#### [STORED DATA]
· · · ·
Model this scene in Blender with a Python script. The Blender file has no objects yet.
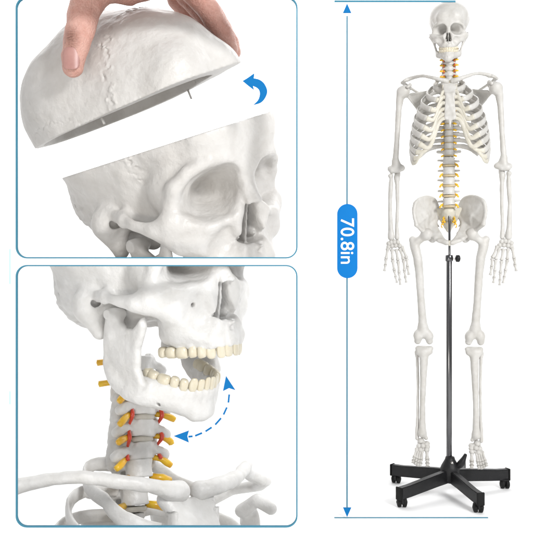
import bpy, math, random
import numpy as np
from mathutils import Matrix, Vector
random.seed(4); rng = np.random.default_rng(7)
f32 = np.float32
C = bpy.context.scene.collection
SC = bpy.context.scene
# ------------------------------------------------------------------ camera, world, lamps, exposure
CAMD, CAMZ, FPX = 2.8, 0.8076, 800.0       # distance to the tall skeleton, lens height, focal length in photo pixels
cam_d = bpy.data.cameras.new('camera'); cam = bpy.data.objects.new('camera', cam_d); C.objects.link(cam)
cam.location = (0, -CAMD, CAMZ); cam.rotation_euler = (math.radians(90), 0, 0)
cam_d.sensor_width = 36; cam_d.lens = 36 * FPX / 533; cam_d.clip_end = 100; SC.camera = cam
w = bpy.data.worlds.new('World'); SC.world = w; w.use_nodes = True
w.node_tree.nodes['Background'].inputs[0].default_value = (1, 1, 1, 1)
w.node_tree.nodes['Background'].inputs[1].default_value = 0.50
def area(name, loc, aim, size, power, col=(1, 1, 1)):
    l = bpy.data.lights.new(name, 'AREA'); l.shape = 'RECTANGLE'; l.size, l.size_y = size; l.energy = power; l.color = col
    o = bpy.data.objects.new(name, l); C.objects.link(o); o.location = loc
    o.rotation_euler = (Vector(aim) - Vector(loc)).to_track_quat('-Z', 'Y').to_euler()
area('key_softbox', (2.3, -3.9, 2.8), (0, 0, .8), (1.1, 1.1), 205)
area('fill_softbox', (-2.6, -4.4, 1.4), (0, 0, .8), (1.4, 2.0), 8)
area('low_bounce_fill', (-1.0, -3.3, .06), (-.4, 0, 1.0), (1.6, .5), 25, (1, .95, .88))  # added lamp standing in for white table bounce, brightens the cap's inside
area('backdrop_softbox', (0, .75, 3.4), (0, 1.9, 3.2), (5.0, .8), 200)
SC.view_settings.view_transform = 'Standard'; SC.view_settings.look = 'None'
SC.view_settings.exposure = 0.0; SC.view_settings.gamma = 1.0
def W(px, py, y):                            # a point at depth y seen at a place of the picture (measuring helper)
    d = CAMD + y
    return Vector(((px - 266.5) / FPX * d, y, CAMZ + (266.5 - py) / FPX * d))
# ------------------------------------------------------------------ materials
def mat(name, col, rough=.5, metal=0, var=None, scale=30, bump=0, bscale=80, spec=.5, coat=0, sss=0, mid=None, detail=6):
    m = bpy.data.materials.new(name); m.use_nodes = True; nt = m.node_tree; b = nt.nodes['Principled BSDF']
    b.inputs['Roughness'].default_value = rough; b.inputs['Metallic'].default_value = metal
    b.inputs['Specular IOR Level'].default_value = spec; b.inputs['Coat Weight'].default_value = coat
    b.inputs['Base Color'].default_value = (*col, 1)
    if sss:
        b.inputs['Subsurface Weight'].default_value = sss; b.inputs['Subsurface Radius'].default_value = (1, .35, .2); b.inputs['Subsurface Scale'].default_value = .02
    tc = nt.nodes.new('ShaderNodeTexCoord')
    if var:
        n = nt.nodes.new('ShaderNodeTexNoise'); n.inputs['Scale'].default_value = scale; n.inputs['Detail'].default_value = detail; n.inputs['Roughness'].default_value = .65
        r = nt.nodes.new('ShaderNodeValToRGB'); r.color_ramp.elements[0].position = .33; r.color_ramp.elements[1].position = .68
        r.color_ramp.elements[0].color = (*var, 1); r.color_ramp.elements[1].color = (*col, 1)
        nt.links.new(tc.outputs['Object'], n.inputs['Vector']); nt.links.new(n.outputs['Fac'], r.inputs['Fac']); nt.links.new(r.outputs['Color'], b.inputs['Base Color'])
    if bump:
        n = nt.nodes.new('ShaderNodeTexNoise'); n.inputs['Scale'].default_value = bscale; n.inputs['Detail'].default_value = 5
        bp = nt.nodes.new('ShaderNodeBump'); bp.inputs['Strength'].default_value = bump; bp.inputs['Distance'].default_value = .01
        nt.links.new(tc.outputs['Object'], n.inputs['Vector']); nt.links.new(n.outputs['Fac'], bp.inputs['Height']); nt.links.new(bp.outputs['Normal'], b.inputs['Normal'])
    return m
M = {}
M['bone'] = mat('bone_plastic', (.575, .56, .54), .43, var=(.495, .475, .45), scale=.05, bump=.38, bscale=.2, detail=9)
M['bone_w'] = mat('bone_white_plastic', (.665, .66, .65), .4, var=(.575, .565, .545), scale=.05, bump=.36, bscale=.2, detail=9)
M['bone_s'] = mat('bone_plastic_small', (.53, .52, .50), .48, var=(.44, .425, .395), scale=.03)
M['bone_in'] = mat('bone_inside', (.50, .46, .41), .6, var=(.42, .385, .335), scale=.03, bump=.4, bscale=.1)
M['cart'] = mat('cartilage_cream', (.53, .51, .45), .5, var=(.48, .45, .37), scale=.05)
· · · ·
#### [WHAT TO WORK ON]
Repeat the data in full and exactly. Omit pictures.

#### [WORKED SOLUTION]
Model this scene in Blender with a Python script. The Blender file has no objects yet.
import bpy, math, random
import numpy as np
from mathutils import Matrix, Vector
random.seed(4); rng = np.random.default_rng(7)
f32 = np.float32
C = bpy.context.scene.collection
SC = bpy.context.scene
# ------------------------------------------------------------------ camera, world, lamps, exposure
CAMD, CAMZ, FPX = 2.8, 0.8076, 800.0       # distance to the tall skeleton, lens height, focal length in photo pixels
cam_d = bpy.data.cameras.new('camera'); cam = bpy.data.objects.new('camera', cam_d); C.objects.link(cam)
cam.location = (0, -CAMD, CAMZ); cam.rotation_euler = (math.radians(90), 0, 0)
cam_d.sensor_width = 36; cam_d.lens = 36 * FPX / 533; cam_d.clip_end = 100; SC.camera = cam
w = bpy.data.worlds.new('World'); SC.world = w; w.use_nodes = True
w.node_tree.nodes['Background'].inputs[0].default_value = (1, 1, 1, 1)
w.node_tree.nodes['Background'].inputs[1].default_value = 0.50
def area(name, loc, aim, size, power, col=(1, 1, 1)):
    l = bpy.data.lights.new(name, 'AREA'); l.shape = 'RECTANGLE'; l.size, l.size_y = size; l.energy = power; l.color = col
    o = bpy.data.objects.new(name, l); C.objects.link(o); o.location = loc
    o.rotation_euler = (Vector(aim) - Vector(loc)).to_track_quat('-Z', 'Y').to_euler()
area('key_softbox', (2.3, -3.9, 2.8), (0, 0, .8), (1.1, 1.1), 205)
area('fill_softbox', (-2.6, -4.4, 1.4), (0, 0, .8), (1.4, 2.0), 8)
area('low_bounce_fill', (-1.0, -3.3, .06), (-.4, 0, 1.0), (1.6, .5), 25, (1, .95, .88))  # added lamp standing in for white table bounce, brightens the cap's inside
area('backdrop_softbox', (0, .75, 3.4), (0, 1.9, 3.2), (5.0, .8), 200)
SC.view_settings.view_transform = 'Standard'; SC.view_settings.look = 'None'
SC.view_settings.exposure = 0.0; SC.view_settings.gamma = 1.0
def W(px, py, y):                            # a point at depth y seen at a place of the picture (measuring helper)
    d = CAMD + y
    return Vector(((px - 266.5) / FPX * d, y, CAMZ + (266.5 - py) / FPX * d))
# ------------------------------------------------------------------ materials
def mat(name, col, rough=.5, metal=0, var=None, scale=30, bump=0, bscale=80, spec=.5, coat=0, sss=0, mid=None, detail=6):
    m = bpy.data.materials.new(name); m.use_nodes = True; nt = m.node_tree; b = nt.nodes['Principled BSDF']
    b.inputs['Roughness'].default_value = rough; b.inputs['Metallic'].default_value = metal
    b.inputs['Specular IOR Level'].default_value = spec; b.inputs['Coat Weight'].default_value = coat
    b.inputs['Base Color'].default_value = (*col, 1)
    if sss:
        b.inputs['Subsurface Weight'].default_value = sss; b.inputs['Subsurface Radius'].default_value = (1, .35, .2); b.inputs['Subsurface Scale'].default_value = .02
    tc = nt.nodes.new('ShaderNodeTexCoord')
    if var:
        n = nt.nodes.new('ShaderNodeTexNoise'); n.inputs['Scale'].default_value = scale; n.inputs['Detail'].default_value = detail; n.inputs['Roughness'].default_value = .65
        r = nt.nodes.new('ShaderNodeValToRGB'); r.color_ramp.elements[0].position = .33; r.color_ramp.elements[1].position = .68
        r.color_ramp.elements[0].color = (*var, 1); r.color_ramp.elements[1].color = (*col, 1)
        nt.links.new(tc.outputs['Object'], n.inputs['Vector']); nt.links.new(n.outputs['Fac'], r.inputs['Fac']); nt.links.new(r.outputs['Color'], b.inputs['Base Color'])
    if bump:
        n = nt.nodes.new('ShaderNodeTexNoise'); n.inputs['Scale'].default_value = bscale; n.inputs['Detail'].default_value = 5
        bp = nt.nodes.new('ShaderNodeBump'); bp.inputs['Strength'].default_value = bump; bp.inputs['Distance'].default_value = .01
        nt.links.new(tc.outputs['Object'], n.inputs['Vector']); nt.links.new(n.outputs['Fac'], bp.inputs['Height']); nt.links.new(bp.outputs['Normal'], b.inputs['Normal'])
    return m
M = {}
M['bone'] = mat('bone_plastic', (.575, .56, .54), .43, var=(.495, .475, .45), scale=.05, bump=.38, bscale=.2, detail=9)
M['bone_w'] = mat('bone_white_plastic', (.665, .66, .65), .4, var=(.575, .565, .545), scale=.05, bump=.36, bscale=.2, detail=9)
M['bone_s'] = mat('bone_plastic_small', (.53, .52, .50), .48, var=(.44, .425, .395), scale=.03)
M['bone_in'] = mat('bone_inside', (.50, .46, .41), .6, var=(.42, .385, .335), scale=.03, bump=.4, bscale=.1)
M['cart'] = mat('cartilage_cream', (.53, .51, .45), .5, var=(.48, .45, .37), scale=.05)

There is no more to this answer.